Jugaad is the Indian way. We want to glamorize and valorize. But it also evokes disdain, a way of shortchanging the system. It is all about the fixer, the one who meanders through the gaps in the system to get things done, the trickster who does not care for the system.

What is jugaad? It is contextual non-replicable improvisations. Contextual, as they are solutions that are created at the spur of the moment using resources at the moment. Non-replicable, as unlike innovations, they are not meant to serve as the solution always in every similar context. Improvisation, as they are tiny alternations not major dramatic transformations.
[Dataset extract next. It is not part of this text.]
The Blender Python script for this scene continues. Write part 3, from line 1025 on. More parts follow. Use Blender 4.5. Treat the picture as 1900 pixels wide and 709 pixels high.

The word jugaad has many meanings. Its usage in the corporate word has the flavor a upper class fixer. But in Odisha, a ‘jogadu’ means a resourceful person, ‘one who can get things against all odds’.2020 And in the slums of Delhi, ‘aaj ka jugaad karna’ means ‘surviving yet another day despite odds’. The root has been traced to ‘jog’, which is the colloquial way to pronounce ‘yoga’. It means creating alignment between disjointed elements. He who brings together disconnected forces to solve a problem is the jogi or jugadu. In modern imagery, a yogi is a sublime ascetic but in folk imagination a jogi is a magician, a sorcerer, who can bring rains in drought, give children to the childless, by invoking forces of nature that are otherwise intransigent. In other words, he finds the upaay when there are none.

India has been a culture of abundance and scarcity. It all depends on the rain. When rains are good life is good. But in drought one has to do ‘jugaad’ to survive. Jugaad thus is an outcome of scarcity, where you can use their intelligence to get things otherwise reserved for the rich and the powerful. It allows you to break the queue. If you follow the queue, there is a strong chance you will be left out. Any ‘system’ in a poor country end up creating unfairness as there is not enough resources to go around and invariably the rich and powerful benefit.

Further, jugaad thrives in India as we don’t trust systems. Unlike the USA, where there is always a 911 to call in emergencies, Indians don’t have a national 911 equivalent known to every man, woman or child. Each one has to fend for themselves. You work with whatever you have. And the one thing you can always rely upon is your wit. Your buddhi. That which gives Siddhartha Gautama an upaay out of the world of sorrow and makes him the Buddha, is the very same thing that gives the jugadu an upaay out of a crisis.

It has gone to a point where, even when systems are working, and there is no scarcity, we still rely on the jugaad, and seek upaay even in fortune and abudance. For there is valour and glamor in jugaad. For the jugadu, everyone else is buddhu, a witless fool.